Spotlight on I-95 signals corrosion problem

It’s been a busy few weeks for us at MATCOR, and I’m just getting the chance to breathe and share a few things with all of you.

The biggest event lately was the NACE 2008 show in New Orleans. As you all know, NACE is the international organization for corrosion engineers, and our annual trade show and conference was a lot of fun.

Being in New Orleans, I got the chance to share two of my biggest passions with the crowd. Not only did we talk about my favorite topic, corrosion, but I had the chance to play sax with a couple of friends at our booth. We even had a mime walking the show floor.

More so than in past years, I saw that our industry has grown, and methods for treating or preventing corrosion have advanced significantly over the past several years. However, events outside of the show point to the overwhelming challenge of overcoming our crumbling infrastructure.

While I was at the NACE show, a portion of I-95 was shut down here in Philadelphia. It turned out that a pillar supporting a raised section of the highway showed significant spalling, referred to by the media as a crack two to three inches wide and six feet long, threatening the integrity of the structure and the safety of commuters.

Spalling in concrete is almost always caused by corrosion of the reinforcing steel in the concrete. Regardless of the nomenclature, the result is an unsafe condition. Not only is this another example of our nation’s crumbling infrastructure, but these pictures show that this wasn’t an isolated incident.

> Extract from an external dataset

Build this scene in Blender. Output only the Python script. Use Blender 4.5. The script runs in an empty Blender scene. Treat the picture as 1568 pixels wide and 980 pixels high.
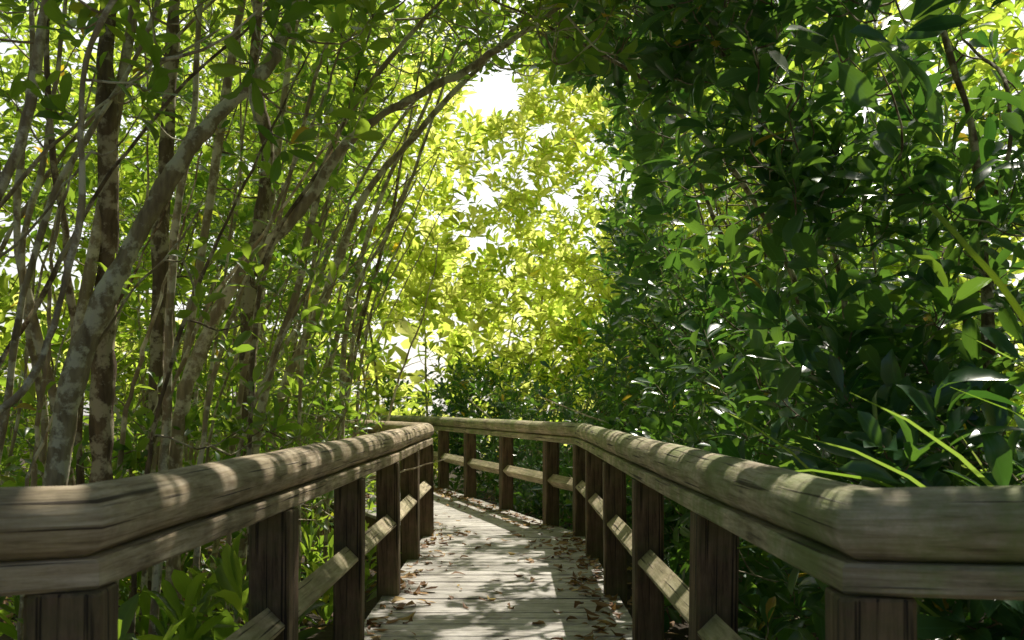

PennDoT reacted quickly to ensure public safety, but other supporting structures in the area make it obvious that corrosion is a serious problem along I-95. Surprisingly, PennDoT doesn’t really think corrosion is an issue. I even visited a nearby support structure to check it out first hand.

This week marks the 20th anniversary that the Williamsburg Bridge in New York City was closed after the discovery of a 6-foot crack caused by severe corrosion. Eerily similar, I’d say. The connection between these two events makes it obvious to me that we are in trouble.